For the reboot Tom Hardy steps into the role of Brock. Hardy is no stranger to comic books; he played Bane in The Dark Knight Rises. Respected for his commitment to his roles, Hardy has proven to be a chameleon. A year after bulking up to break Batman’s back he was a rage of emotions behind the wheel in Locke. A few years later he almost delivered a wordless performance as Max Rockatansky in Mad Max: Fury Road. And he had us seeing double as the Kray twins in Legend.
Having worked with auteurs like Christopher Nolan and Nicolas Winding Refn we’d be lucky if Venom was under such capable or audacious hands. Instead Ruben Fleischer of Zombieland fame directs, and the product feels like it was made at a time when superhero movies were trying to find their niche in theaters after the success of Tim Burton’s Batman. The special effects are shoddy and the frenetic editing is used to sanitize Venom’s carnage and his penchant for eating the heads of his victims.
Venom‘s tag line “the world has enough superheroes” may be true, but if that’s your selling point for a movie about an anti-hero that eats heads like they were Tic Tacs and rating it PG-13 you should have seen the writing before it hit the wall. The movie is tone deaf, gravitating from comic book movie to slapstick comedy because of choices made in the editing room. Some of Venom’s one liners are amusing but oftentimes occur unexpectedly.
Here we have Eddie Brock, now living in San Francisco after getting the ax by The Daily Bugle in New York. This bit of exposition is the closest we have to a connection with Spider-Man as Peter Parker’s job is as a photographer for that paper.
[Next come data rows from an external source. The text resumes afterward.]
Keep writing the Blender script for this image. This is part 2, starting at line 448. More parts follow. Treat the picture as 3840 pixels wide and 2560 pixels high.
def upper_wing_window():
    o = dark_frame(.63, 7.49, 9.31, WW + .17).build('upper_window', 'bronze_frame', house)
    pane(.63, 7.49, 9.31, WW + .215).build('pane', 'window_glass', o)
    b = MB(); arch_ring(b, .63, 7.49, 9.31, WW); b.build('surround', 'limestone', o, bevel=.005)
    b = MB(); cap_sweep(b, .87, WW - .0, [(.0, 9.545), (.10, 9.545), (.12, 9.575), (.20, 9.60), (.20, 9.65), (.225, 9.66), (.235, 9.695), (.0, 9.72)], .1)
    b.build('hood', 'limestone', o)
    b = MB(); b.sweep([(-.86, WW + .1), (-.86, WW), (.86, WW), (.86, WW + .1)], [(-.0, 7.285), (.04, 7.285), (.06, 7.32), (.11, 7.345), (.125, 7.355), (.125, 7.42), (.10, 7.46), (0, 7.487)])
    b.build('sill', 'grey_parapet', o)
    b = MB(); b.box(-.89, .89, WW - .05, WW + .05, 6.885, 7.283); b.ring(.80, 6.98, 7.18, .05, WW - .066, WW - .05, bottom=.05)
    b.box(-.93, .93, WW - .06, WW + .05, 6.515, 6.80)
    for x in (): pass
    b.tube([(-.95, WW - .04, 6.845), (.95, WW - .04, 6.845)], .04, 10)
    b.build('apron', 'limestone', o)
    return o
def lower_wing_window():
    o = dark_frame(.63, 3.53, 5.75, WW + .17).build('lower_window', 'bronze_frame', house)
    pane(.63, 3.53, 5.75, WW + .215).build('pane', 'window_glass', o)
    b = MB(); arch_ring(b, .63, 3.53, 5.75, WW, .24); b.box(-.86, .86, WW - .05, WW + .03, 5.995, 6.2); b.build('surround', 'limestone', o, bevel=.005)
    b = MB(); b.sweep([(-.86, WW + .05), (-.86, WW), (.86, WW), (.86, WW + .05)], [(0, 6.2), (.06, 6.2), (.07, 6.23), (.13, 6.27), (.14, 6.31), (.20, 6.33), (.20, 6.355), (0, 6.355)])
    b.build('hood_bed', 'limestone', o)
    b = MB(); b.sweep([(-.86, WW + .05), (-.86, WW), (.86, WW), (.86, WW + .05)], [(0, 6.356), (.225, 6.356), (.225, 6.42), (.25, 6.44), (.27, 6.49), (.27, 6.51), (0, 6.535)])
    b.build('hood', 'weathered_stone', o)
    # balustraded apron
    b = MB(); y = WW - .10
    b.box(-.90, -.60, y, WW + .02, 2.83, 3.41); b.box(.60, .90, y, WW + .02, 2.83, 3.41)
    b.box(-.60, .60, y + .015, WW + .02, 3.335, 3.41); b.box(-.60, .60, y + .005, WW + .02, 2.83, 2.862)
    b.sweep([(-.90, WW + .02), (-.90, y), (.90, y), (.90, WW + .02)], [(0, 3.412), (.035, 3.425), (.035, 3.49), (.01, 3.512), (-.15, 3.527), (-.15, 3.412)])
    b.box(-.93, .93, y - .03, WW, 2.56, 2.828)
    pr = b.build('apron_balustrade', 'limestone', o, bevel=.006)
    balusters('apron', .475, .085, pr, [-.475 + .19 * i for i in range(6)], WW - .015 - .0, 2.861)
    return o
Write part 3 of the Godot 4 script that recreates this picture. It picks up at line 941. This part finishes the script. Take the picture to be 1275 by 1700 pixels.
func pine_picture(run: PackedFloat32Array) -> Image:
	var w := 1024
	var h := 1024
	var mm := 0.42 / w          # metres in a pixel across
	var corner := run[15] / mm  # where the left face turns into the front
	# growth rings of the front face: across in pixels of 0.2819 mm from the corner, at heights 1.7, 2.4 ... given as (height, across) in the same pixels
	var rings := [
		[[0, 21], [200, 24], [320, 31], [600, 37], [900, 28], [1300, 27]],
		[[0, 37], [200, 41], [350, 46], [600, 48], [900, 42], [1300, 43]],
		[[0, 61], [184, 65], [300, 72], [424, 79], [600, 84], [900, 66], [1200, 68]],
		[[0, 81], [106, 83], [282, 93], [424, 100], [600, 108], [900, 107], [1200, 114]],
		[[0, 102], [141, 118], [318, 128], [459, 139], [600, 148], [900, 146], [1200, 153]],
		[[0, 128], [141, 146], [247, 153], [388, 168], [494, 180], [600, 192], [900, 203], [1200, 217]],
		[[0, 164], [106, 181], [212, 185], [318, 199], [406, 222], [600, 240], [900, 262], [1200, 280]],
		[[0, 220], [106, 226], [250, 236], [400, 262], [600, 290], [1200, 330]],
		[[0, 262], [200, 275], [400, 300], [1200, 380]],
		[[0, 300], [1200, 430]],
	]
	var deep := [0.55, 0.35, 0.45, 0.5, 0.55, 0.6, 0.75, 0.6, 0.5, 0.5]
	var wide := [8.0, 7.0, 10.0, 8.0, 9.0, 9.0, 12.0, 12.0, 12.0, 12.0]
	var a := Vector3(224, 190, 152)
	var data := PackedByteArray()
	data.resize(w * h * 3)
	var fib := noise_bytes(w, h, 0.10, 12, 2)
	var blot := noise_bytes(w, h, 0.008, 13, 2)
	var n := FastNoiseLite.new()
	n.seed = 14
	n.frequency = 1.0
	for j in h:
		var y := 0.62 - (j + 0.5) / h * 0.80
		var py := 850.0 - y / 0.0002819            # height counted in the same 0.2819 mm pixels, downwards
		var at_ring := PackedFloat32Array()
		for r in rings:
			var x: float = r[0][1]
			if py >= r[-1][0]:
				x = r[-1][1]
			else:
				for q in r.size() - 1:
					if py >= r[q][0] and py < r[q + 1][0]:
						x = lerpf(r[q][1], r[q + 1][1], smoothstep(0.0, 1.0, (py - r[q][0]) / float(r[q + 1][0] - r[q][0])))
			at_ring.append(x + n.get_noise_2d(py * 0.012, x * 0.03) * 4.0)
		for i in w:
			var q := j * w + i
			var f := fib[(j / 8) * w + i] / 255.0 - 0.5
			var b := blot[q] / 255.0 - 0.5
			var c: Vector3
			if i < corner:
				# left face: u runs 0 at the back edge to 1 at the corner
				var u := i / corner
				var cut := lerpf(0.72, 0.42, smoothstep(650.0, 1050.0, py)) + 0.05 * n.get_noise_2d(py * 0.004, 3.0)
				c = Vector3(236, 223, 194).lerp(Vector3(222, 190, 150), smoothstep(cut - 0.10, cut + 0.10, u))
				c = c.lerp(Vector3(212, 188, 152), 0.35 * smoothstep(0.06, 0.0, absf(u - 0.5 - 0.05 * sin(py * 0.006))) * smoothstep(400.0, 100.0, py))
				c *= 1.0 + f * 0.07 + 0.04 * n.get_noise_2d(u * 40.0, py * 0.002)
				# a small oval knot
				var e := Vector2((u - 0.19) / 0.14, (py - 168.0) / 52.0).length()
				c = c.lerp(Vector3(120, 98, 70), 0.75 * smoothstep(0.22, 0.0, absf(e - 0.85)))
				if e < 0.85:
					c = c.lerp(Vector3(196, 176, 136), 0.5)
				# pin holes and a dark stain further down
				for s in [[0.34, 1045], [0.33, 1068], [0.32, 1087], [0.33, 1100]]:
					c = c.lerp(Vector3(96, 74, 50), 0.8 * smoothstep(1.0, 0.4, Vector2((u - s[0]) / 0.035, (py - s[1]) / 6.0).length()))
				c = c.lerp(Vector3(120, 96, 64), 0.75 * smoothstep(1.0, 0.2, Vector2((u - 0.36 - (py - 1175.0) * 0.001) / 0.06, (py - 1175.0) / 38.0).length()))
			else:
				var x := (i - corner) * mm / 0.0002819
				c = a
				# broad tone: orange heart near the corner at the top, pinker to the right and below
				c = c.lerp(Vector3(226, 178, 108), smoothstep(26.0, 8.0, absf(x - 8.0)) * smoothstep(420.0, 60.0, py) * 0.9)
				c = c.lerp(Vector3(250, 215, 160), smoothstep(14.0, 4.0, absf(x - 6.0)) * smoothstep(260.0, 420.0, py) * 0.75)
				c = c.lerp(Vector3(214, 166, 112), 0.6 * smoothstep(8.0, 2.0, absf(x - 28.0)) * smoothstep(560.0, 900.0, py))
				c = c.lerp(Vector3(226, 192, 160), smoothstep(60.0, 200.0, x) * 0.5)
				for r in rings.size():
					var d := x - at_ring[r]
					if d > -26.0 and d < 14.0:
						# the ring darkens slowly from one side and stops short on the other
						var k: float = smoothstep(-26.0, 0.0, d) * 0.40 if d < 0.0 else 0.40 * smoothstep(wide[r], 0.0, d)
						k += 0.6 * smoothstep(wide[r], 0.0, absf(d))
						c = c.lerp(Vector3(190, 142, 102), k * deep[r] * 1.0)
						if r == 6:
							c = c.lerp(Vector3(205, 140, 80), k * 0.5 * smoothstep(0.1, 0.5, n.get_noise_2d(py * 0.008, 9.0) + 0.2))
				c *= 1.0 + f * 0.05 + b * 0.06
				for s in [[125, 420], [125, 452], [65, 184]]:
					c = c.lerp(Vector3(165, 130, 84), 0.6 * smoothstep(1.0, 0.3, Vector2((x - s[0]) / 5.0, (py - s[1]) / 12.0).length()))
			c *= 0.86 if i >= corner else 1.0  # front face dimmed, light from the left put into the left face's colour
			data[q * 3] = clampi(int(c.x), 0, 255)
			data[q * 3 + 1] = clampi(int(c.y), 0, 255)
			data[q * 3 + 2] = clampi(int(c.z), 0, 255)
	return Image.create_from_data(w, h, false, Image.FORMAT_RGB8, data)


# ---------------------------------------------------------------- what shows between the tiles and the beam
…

The intrepid reporter goes over the line when handling what should be a cookie-cutter profile on Carlton Drake (Riz Ahmed), CEO of the Life Foundation, an outfit regarded for its advances in bio-engineering. Brock loses his job and his girl, Anne (Michelle Williams), who dumps him as he contributed to her firing from a law firm.
So Brock, Drake, and Anne. All that’s missing is Venom, the alien creature brought to earth, now chilling inside Drake’s labs – until one of the R&D doc’s develops a conscience and convinces Eddie to do a story on the human experiments being done at the Life Foundation. Eddie gets too close to the story and becomes the story when symbiosis occurs. Hello, Venom.
The interplay between Hardy struggling to control his body and not give in to the inner-thought desires of Venom (hungry for tater tots and chocolate?) are okay. Then things take a turn when Venom becomes a more tangible beast showing Eddie what he can do in the presence of armed henchmen inside his San Francisco rat trap apartment. The group has come to collect the specimen for Drake and are systematically devoured (some literally) before the action spills outside to an auto chase.
Working with Darren Aronofsky’s longtime cinematographer Matthew Libatique should have been a plus. But most of the action is at night and the image suffers. The chase through the streets of San Francisco should have been a set piece highlight but becomes convoluted with Venom’s black phlegm exterior. Just wait until the final battle between Brock and Drake – you know it’s going to happen. I was getting flashbacks to the special effects pornography of Michael Bay’s Transformers movies mixed with Scarlett Johansson in Under the Skin.
Dumpster fire? Horrible mess? Trainwreck seems a most appropriate descriptor for Venom. Tom Hardy’s commitment to character is to be applauded but everything around him goes off the rails. Hardy has a physicality about him that makes him tough and timid, a perfect human specimen for Venom. The movie as a whole, though, is regrettably forgettable.
Stay through the credits and you’ll see a cameo of Venom’s next adversary, if a sequel ever manifests. No offense, Tom, but your madcap antics as Venom are cheeky at best. Ditch the madcap and get mad again. Mad Max style.